Contact Center Solutions Featured Article

Hypatia Research Details How Social Intelligence is used to Enhance Customer Service, Support

February 14, 2013

Hypatia Research Group published a research study report, entitled “Exploiting Social Intelligence for Customer Service and Support Excellence,” which features the results obtained using the Hypatia Galaxy Evaluation Methodology.


Leslie Ament, senior vice president and principal analyst at Hypatia Research Group, said, “Organizations that adopt social media tools for customer service, combined with best practices for rules-based business process workflows, are empowered to utilize their social channels as decision support and customer engagement for value creation.”

“Not surprisingly, 44.4 percent of customer service and support executives cited the ability to respond to customer requests for support, service or information promptly as the highest reason for investment in social engagement tools,” Ament added.

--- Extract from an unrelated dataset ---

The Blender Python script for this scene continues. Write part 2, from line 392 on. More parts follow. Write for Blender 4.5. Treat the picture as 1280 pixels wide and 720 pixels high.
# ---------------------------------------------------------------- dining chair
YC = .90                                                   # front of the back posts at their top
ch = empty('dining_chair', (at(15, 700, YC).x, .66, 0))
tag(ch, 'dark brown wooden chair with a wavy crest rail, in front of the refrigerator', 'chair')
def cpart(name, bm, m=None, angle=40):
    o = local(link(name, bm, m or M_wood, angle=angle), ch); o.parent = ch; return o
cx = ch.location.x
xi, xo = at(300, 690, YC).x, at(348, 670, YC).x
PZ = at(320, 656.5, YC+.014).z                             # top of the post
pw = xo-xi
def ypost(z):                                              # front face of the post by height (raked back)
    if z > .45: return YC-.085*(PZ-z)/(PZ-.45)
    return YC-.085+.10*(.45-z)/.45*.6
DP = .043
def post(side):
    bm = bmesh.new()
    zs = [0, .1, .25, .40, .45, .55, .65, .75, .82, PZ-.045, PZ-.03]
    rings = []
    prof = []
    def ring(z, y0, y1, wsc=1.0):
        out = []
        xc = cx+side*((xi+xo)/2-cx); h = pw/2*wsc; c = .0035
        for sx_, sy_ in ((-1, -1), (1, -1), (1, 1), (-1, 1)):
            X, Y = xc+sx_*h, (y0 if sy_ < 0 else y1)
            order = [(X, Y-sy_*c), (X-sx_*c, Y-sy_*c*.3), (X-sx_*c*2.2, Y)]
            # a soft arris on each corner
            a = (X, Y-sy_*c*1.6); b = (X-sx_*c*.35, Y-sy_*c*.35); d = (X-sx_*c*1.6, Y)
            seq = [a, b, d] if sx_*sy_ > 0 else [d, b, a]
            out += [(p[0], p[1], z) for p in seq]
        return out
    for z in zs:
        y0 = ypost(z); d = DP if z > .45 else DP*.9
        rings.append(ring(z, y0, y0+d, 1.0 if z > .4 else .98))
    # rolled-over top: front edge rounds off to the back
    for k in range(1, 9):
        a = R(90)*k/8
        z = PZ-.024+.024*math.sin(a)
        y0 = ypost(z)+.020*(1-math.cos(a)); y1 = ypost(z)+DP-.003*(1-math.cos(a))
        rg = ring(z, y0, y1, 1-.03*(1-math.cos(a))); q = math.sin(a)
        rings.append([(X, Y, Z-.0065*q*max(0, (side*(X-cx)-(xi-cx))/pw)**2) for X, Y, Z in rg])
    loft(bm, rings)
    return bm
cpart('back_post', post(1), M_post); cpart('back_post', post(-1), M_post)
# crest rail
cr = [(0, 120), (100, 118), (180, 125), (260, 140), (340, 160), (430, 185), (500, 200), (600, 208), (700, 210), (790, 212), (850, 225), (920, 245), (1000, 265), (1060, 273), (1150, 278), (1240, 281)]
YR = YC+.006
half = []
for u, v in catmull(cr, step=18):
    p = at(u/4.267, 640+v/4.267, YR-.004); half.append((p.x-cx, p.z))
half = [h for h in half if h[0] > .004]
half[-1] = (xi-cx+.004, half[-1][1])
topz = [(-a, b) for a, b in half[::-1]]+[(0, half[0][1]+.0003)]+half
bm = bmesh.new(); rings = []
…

The evaluation included 27 software vendors, evaluated on a basis of 12 criteria. The report also showcases current trends, organizational challenges, best practices and return on investment metrics that are employed by top performing organizations.

The report features case studies and tabulated data to highlight the business potential.

For this report, analysts at Hypatia Research Group surveyed over 1100 global organizations. It was found, however, that only 246 respondents can use, recommend or have any say in the purchase of social media software for customer service and support initiatives in their organizations.

The analysis features and uses all data collected from the 246 respondents.

According to Ament, customer experience is an intangible metric while a customer engagement can produce a tangible outcome. Social technologies can be leveraged as one of many multichannel interaction methods with customers to create a differentiation for early adopters.

Other salient findings of the research study are the ways by which organizations set goals and objectives for investments in social customer service and support initiatives, the roles that are accountable for these programs, and how such teams should be structured organizationally.

Numerous methods are employed by organizations to synergize the online interactional information of customers from Web self-service, online chat and social feeds like Facebook and Twitter, with transactional data stored in CRM, marketing databases and ERP systems.

The report also covers return on investment benchmarks based on geography, industry, maturity level and size of organization. Best practices that can be used as benchmarks in the use of social channels for customer service and support – and how they can be used by other organizations – were also highlighted in the piece.